WRITTEN PROBLEM => Write out exactly the lines that run from the line containing "Generate a Blender" through the line containing "COL = SC.collection"; both end lines belong to the answer.

MATERIAL FOR THE TASK =>
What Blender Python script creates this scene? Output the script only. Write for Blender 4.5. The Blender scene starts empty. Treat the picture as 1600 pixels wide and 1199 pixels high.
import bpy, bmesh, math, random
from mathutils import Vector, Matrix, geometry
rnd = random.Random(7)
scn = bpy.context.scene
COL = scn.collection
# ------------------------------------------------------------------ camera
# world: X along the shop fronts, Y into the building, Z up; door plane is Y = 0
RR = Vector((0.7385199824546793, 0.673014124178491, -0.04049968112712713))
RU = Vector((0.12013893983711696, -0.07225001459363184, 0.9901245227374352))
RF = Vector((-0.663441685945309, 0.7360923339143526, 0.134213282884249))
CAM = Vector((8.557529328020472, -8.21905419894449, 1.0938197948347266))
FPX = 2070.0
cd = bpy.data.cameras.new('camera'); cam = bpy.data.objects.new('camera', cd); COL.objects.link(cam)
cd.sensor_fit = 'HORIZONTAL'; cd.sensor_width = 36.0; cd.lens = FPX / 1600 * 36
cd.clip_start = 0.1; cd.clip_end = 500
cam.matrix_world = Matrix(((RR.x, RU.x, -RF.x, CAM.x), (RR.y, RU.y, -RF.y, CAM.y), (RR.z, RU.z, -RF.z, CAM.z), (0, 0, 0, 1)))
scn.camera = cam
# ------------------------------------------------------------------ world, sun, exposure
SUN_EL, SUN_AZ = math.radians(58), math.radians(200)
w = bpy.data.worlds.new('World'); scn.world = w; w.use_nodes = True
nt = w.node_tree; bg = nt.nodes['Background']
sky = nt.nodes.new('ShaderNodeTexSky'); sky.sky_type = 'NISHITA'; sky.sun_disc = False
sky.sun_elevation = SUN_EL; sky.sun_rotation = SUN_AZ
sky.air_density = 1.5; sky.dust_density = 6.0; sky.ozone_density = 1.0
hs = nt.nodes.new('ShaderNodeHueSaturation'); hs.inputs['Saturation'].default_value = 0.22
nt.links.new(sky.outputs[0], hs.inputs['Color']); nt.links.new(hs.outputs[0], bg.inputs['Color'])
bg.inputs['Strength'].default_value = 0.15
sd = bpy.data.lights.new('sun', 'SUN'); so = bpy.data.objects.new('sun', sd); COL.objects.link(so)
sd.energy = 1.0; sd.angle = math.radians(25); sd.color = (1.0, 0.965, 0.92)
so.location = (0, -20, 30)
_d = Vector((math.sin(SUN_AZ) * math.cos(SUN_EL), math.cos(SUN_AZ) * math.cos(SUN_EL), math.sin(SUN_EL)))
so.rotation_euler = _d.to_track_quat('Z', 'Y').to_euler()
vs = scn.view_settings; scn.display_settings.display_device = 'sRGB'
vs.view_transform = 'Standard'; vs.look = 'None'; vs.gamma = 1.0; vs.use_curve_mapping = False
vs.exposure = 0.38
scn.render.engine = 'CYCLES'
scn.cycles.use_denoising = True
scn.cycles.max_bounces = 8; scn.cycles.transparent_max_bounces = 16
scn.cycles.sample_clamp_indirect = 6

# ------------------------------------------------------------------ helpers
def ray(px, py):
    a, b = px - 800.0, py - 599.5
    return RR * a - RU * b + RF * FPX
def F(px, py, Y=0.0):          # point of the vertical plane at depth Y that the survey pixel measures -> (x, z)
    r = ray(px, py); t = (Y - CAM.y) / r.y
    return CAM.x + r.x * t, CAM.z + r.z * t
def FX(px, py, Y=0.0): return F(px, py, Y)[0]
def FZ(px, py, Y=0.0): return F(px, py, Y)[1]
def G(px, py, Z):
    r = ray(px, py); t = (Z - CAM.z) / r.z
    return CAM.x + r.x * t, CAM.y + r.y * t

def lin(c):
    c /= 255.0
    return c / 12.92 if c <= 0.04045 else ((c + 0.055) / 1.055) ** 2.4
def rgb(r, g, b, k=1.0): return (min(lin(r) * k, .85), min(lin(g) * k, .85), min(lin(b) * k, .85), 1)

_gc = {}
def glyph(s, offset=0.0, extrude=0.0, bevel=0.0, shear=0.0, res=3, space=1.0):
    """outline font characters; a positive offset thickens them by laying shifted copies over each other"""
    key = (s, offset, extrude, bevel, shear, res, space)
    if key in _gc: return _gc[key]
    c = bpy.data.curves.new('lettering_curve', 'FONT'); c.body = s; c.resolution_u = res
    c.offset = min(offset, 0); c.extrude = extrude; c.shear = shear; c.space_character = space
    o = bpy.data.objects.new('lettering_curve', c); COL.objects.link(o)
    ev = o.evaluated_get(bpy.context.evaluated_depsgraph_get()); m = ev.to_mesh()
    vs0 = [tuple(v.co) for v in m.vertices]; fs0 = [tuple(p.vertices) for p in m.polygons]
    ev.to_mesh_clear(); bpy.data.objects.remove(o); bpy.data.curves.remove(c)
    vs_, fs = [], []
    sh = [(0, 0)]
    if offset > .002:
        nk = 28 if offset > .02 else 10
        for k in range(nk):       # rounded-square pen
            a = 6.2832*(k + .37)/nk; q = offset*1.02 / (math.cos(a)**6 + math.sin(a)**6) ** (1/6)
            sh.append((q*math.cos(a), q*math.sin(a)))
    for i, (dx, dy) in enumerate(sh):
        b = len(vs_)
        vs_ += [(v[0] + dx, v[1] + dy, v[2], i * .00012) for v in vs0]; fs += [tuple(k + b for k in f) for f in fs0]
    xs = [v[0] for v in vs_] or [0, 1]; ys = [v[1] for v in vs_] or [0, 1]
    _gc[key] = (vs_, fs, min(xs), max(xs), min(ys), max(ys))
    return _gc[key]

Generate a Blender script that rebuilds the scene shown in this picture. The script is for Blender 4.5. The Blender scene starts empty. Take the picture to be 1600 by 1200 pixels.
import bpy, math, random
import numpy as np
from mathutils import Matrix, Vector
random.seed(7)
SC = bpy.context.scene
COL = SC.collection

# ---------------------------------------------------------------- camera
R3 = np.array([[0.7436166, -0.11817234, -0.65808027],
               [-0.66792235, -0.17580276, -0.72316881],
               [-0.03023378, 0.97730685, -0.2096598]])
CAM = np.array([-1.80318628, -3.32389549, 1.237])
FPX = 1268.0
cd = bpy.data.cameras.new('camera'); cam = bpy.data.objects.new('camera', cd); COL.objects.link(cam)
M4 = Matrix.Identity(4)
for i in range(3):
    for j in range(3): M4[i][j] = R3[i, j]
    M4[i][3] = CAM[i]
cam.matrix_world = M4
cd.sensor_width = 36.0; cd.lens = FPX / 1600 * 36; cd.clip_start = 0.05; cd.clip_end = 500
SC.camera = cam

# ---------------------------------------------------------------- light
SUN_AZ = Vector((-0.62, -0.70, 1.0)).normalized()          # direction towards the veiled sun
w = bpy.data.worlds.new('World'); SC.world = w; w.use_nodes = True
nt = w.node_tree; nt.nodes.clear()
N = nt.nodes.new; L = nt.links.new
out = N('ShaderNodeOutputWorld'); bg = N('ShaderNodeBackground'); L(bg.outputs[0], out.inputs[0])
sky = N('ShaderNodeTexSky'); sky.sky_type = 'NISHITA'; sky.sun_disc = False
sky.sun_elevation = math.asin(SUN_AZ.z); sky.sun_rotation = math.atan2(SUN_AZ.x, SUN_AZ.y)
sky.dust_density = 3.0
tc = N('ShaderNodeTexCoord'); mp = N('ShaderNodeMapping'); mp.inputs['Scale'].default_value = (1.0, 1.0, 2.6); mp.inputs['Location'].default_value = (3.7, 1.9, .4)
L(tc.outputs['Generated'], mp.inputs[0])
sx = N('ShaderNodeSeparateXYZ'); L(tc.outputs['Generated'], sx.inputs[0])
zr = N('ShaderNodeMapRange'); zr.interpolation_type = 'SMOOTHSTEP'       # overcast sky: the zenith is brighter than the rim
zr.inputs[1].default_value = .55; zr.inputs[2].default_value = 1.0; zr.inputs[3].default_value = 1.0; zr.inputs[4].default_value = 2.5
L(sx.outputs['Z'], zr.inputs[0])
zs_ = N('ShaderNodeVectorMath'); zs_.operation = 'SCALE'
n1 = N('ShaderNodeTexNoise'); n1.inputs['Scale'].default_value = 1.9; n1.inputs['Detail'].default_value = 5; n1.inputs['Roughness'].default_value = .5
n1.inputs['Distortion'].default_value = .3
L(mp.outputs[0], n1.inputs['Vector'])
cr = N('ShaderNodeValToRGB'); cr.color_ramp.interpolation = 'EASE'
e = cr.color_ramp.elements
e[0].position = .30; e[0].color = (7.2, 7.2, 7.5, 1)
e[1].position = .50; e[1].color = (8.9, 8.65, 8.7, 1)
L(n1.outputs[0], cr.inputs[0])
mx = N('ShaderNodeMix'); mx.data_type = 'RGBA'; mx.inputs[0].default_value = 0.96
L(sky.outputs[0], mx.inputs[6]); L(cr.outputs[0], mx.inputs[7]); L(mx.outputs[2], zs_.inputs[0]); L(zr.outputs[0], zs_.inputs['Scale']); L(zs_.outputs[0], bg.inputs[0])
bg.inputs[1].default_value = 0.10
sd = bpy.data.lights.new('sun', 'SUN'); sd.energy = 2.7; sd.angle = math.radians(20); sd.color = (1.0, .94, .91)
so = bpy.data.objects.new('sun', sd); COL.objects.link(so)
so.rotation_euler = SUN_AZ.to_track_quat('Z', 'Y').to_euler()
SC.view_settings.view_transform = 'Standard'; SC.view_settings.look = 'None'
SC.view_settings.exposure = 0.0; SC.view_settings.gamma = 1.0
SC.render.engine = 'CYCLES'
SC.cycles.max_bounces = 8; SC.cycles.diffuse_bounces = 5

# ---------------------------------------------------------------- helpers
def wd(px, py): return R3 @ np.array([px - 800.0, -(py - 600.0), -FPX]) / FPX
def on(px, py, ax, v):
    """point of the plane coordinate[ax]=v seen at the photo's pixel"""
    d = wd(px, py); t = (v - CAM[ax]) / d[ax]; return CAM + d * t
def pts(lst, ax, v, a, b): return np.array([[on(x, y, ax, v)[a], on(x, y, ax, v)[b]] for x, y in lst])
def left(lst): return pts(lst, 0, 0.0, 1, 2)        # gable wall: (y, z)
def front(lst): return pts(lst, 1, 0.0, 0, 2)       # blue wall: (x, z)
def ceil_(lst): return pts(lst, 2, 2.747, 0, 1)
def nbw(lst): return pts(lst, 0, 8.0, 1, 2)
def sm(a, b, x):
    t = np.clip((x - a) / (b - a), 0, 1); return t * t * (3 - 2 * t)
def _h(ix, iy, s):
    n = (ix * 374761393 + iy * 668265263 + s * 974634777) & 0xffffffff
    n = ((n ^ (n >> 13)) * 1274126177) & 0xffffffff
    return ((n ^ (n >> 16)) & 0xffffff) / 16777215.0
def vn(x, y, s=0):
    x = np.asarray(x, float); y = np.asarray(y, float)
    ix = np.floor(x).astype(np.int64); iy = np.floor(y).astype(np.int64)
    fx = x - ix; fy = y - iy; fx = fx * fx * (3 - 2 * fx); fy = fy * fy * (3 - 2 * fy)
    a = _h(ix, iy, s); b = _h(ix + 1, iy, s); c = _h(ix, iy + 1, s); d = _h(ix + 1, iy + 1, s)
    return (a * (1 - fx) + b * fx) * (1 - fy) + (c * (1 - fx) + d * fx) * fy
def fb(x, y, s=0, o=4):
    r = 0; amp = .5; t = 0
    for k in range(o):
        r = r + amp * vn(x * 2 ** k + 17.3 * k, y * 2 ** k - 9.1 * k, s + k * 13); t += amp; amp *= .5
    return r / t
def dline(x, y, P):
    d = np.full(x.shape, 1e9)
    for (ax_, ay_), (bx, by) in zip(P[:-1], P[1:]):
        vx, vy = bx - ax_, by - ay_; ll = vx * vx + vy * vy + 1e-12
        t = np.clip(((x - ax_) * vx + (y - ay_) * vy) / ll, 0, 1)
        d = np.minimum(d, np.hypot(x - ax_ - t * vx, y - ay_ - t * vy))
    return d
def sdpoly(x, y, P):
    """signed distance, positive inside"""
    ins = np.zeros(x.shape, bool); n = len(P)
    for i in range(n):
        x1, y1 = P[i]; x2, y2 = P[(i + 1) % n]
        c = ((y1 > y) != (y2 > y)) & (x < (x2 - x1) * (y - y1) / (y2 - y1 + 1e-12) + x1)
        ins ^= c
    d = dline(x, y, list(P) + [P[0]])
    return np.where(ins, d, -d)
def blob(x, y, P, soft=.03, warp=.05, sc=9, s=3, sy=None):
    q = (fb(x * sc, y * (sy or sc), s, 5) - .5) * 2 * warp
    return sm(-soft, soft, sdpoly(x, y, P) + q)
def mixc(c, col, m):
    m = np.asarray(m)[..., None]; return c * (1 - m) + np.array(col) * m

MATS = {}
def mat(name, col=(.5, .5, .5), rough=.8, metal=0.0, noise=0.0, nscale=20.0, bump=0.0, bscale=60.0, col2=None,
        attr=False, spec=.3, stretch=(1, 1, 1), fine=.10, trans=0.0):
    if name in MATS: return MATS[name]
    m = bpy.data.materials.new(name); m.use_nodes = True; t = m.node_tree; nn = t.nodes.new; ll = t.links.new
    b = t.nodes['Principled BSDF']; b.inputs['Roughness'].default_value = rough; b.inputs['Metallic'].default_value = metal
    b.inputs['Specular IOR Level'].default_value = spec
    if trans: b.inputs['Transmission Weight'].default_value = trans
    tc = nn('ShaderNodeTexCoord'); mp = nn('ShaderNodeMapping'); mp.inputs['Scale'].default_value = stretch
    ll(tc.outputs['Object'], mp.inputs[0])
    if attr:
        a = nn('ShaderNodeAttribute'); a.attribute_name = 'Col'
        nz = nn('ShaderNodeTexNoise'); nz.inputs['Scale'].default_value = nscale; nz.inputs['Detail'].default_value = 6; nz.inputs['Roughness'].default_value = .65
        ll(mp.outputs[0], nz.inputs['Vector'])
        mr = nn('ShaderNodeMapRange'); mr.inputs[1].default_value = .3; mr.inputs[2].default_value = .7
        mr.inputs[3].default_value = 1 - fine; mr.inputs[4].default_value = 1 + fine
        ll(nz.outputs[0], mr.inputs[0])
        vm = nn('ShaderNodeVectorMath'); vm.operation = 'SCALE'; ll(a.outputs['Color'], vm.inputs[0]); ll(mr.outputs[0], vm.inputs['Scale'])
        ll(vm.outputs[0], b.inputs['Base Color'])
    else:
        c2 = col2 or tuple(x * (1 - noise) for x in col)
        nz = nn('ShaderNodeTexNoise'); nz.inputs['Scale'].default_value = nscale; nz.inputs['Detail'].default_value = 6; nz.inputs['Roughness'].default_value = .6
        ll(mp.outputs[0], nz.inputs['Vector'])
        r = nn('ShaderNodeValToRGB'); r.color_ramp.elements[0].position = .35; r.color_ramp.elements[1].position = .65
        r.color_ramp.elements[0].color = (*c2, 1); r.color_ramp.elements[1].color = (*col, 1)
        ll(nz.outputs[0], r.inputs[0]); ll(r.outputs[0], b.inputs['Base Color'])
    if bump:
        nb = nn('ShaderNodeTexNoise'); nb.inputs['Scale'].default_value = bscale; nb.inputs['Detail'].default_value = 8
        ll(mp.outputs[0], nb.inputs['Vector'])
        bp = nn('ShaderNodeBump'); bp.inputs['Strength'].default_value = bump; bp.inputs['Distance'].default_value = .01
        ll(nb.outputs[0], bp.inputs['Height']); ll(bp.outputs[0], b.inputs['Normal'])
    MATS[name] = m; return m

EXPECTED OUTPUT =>
Generate a Blender script that rebuilds the scene shown in this picture. The script is for Blender 4.5. The Blender scene starts empty. Take the picture to be 1600 by 1200 pixels.
import bpy, math, random
import numpy as np
from mathutils import Matrix, Vector
random.seed(7)
SC = bpy.context.scene
COL = SC.collection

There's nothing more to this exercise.